Photographie 
: Une histoire d’amour ?

Une expo au Cercle Cité retrace les débuts de l’Union européenne et rappelle la place du Luxembourg dans la construction européenne.

(© Phototheque_photo-Theo-Mey)

La grand-mère du Tram : une locomotive à vapeur en pleine ville. (© Phototheque_photo-Theo-Mey)

« Luxembourg – une histoire européenne », tel est l’intitulé de l’expo à voir au « Ratskeller » du Cercle Cité en ce moment. On peut y voir des photos – anciennes et récentes – qui témoignent de l’implantation des institutions européennes au Luxembourg. Le Kirchberg, où se trouvent aujourd’hui, entre autres, la Cour de justice de l’Union européenne, la Banque européenne d’investissement ou encore l’office statistique Eurostat, n’était pas forcément destiné à accomplir ce rôle. Ainsi, les plus vieilles photographies montrent un Kirchberg que beaucoup ne se rappellent plus : un plateau verdoyant, recouvert de champs, de forêts et de quelques villages d’agriculteurs paisibles.

Rien ne prédestinait le Kirchberg à devenir ce qu’il est devenu, si ce n’est une série de coïncidences. Ainsi, dans le livret qui accompagne l’expo, Charles Barthel, directeur du Centre d’études et de recherches européennes Robert Schuman relaye l’anecdote suivante : Dans la nuit du 24 au 25 juillet 1952 – soit un jour après l’entrée en vigueur du Traité de Paris créant la Communauté européenne du charbon et de l’acier (CECA), première étape du chemin vers l’Union européenne – des négociations concernant le futur siège de la CECA eurent lieu à Paris.

« Depuis le petit matin », raconte Barthel dans sa préface, « les envoyés de six États fondateurs de l’Union avaient ressassé le pour et le contre d’un ancrage à Sarrebruck, Strasbourg et Paris, Liège, Bruxelles ou encore La Haye, voire Turin. » Sans résultat. C’est alors que, à trois heures du matin, le ministre des Affaires étrangères luxembourgeois de l’époque, Joseph Bech, qui, selon les souvenirs de Jean Monnet, aurait somnolé jusque-là, aurait soudainement levé la voix pour dire : « Je propose que le travail commence aussitôt à Luxembourg, cela nous donnera le temps de réfléchir à la suite. » Tout le monde aurait été soulagé – et la décision fut prise.

Trois semaines restaient au gouvernement luxembourgeois pour trouver des locaux plus ou moins adaptés, car les initiateurs de la CECA étaient décidés à démarrer seulement quelques jours plus tard. L’heure était donc forcément à l’improvisation. C’est ainsi que – les photographies de l’expo en témoignent – la grande salle à l’Hôtel de Ville de Luxembourg devient le lieu de rencontre des premiers Conseils des ministres, le bâtiment de la direction des CFL se transforme en QG pour la Haute autorité présidée par Jean Monnet et la Villa Vauban abrite la Cour de justice européenne.

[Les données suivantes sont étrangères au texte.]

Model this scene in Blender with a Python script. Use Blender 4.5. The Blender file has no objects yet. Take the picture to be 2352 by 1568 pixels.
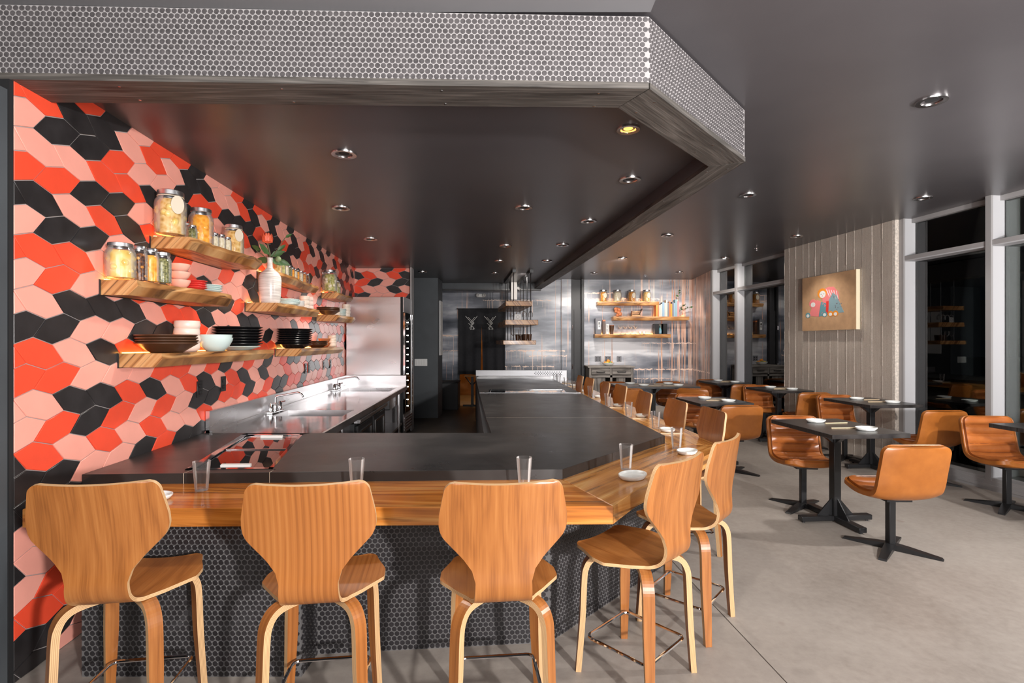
import bpy, bmesh, math, random
from mathutils import Vector, Matrix
random.seed(7)
PI = math.pi
S = bpy.context.scene
COL = S.collection
# ------------------------------------------------------------------ camera, world, lights, exposure
CAMH, F, CX, HY = 1.5, 1180.0, 1176.0, 786.0
cam = bpy.data.objects.new('camera', bpy.data.cameras.new('camera'))
COL.objects.link(cam)
cam.location = (0, 0, CAMH); cam.rotation_euler = (PI/2, 0, 0)
cam.data.sensor_width = 36; cam.data.lens = 36*F/2352; cam.data.shift_y = 2/2352
cam.data.clip_start = .05
S.camera = cam
S.view_settings.view_transform = 'Standard'; S.view_settings.look = 'None'
S.view_settings.gamma = 1; S.view_settings.use_curve_mapping = False
S.view_settings.exposure = 0.1
W = bpy.data.worlds.new('night'); S.world = W; W.use_nodes = True
W.node_tree.nodes['Background'].inputs[0].default_value = (.5, .55, .7, 1)
W.node_tree.nodes['Background'].inputs[1].default_value = .006

def lamp(name, kind, loc, target, energy, color=(1, 1, 1), size=.2, size_y=None, spot=None, blend=.4):
    d = bpy.data.lights.new(name, kind); d.energy = energy; d.color = color
    if kind == 'AREA':
        d.size = size
        if size_y: d.shape = 'RECTANGLE'; d.size_y = size_y
    else:
        d.shadow_soft_size = size
    if kind == 'SPOT': d.spot_size = spot; d.spot_blend = blend
    o = bpy.data.objects.new(name, d); COL.objects.link(o); o.location = loc
    o.rotation_euler = (Vector(target)-Vector(loc)).to_track_quat('-Z', 'Y').to_euler()
    return o
# photographer's hard strobes at the right; unseen fill and bounce areas added to brighten
lamp('key_strobe', 'SPOT', (2.45, -2.1, 1.78), (-.9, 3.8, 1.6), 1180, (1, .965, .94), .09, spot=2.2, blend=.5)
lamp('added_fill_light', 'AREA', (-.9, -1.0, 2.9), (-1.4, 3.0, .9), 85, (1, .97, .95), 2.4, 1.2)
lamp('added_bounce_light', 'AREA', (2.3, -.9, 1.3), (2.5, 2.2, 4.2), 200, (1, .97, .97), 3.2, 1.0)
lamp('right_strobe', 'POINT', (4.25, 2.55, 2.2), (2, 4, 0), 230, (1, .96, .93), .05)
for x in (-1.7, -.35, 1.0): lamp('front_downlight', 'SPOT', (x, 1.9, 2.95), (x, 2.0, 0), 14, (1, .95, .9), .05, spot=1.75, blend=.7)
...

Ce n’est que la « conquête » du Kirchberg dans les années soixante qui mettra fin à cette situation. Mais ce qui allait devenir plus tard l’Union européenne, peut, dès le début, compter sur des voix critiques qui s’élèvent. À commencer par les agriculteurs du plateau de Kirchberg, expropriés afin d’y pouvoir installer les institutions. Une photo de Tony Krier de 1962 témoigne de la résistance farouche qu’opposent les paysans à leur expropriation: « Hâlt er Bréck a lôsst ons onse Buedem! » peut-on lire sur une des nombreuses pancartes qui parsèment les champs du Kirchberg à l’époque. Il faut dire qu’avec 330.000 francs par hectare – alors qu’à la même époque, à Mamer, on dépense déjà 800.000 francs par hectare -, ils ne sont que pauvrement dédommagés.

Mais ce ne sont pas que les paysans qui s’opposent à la construction européenne: Une photo de 1976 montre une banderole du Parti communiste français lors d’une manif à Kirchberg. « Contre l’Europe du chômage et de la misère » peut-on y deviner. Ils n’avaient peut-être pas tort, est-on tenté de se dire, après tout. Les photos récentes du plateau de Kirchberg, dont l’auteur est Marc Wilwert, renforcent cette idée: l’architecture semble parfaitement symboliser ce qui ne va pas au sein de l’Union européenne. Tels des monarques, les dirigeants européens se sont construit des monuments qui, rien que par leur envergure et leurs formes, imposent le respect, voire la peur. Séparés du reste de la ville, ce sont des symboles du pouvoir plutôt que du vivre ensemble et de la solidarité.

Au « Ratskeller », jusqu’au 13 septembre.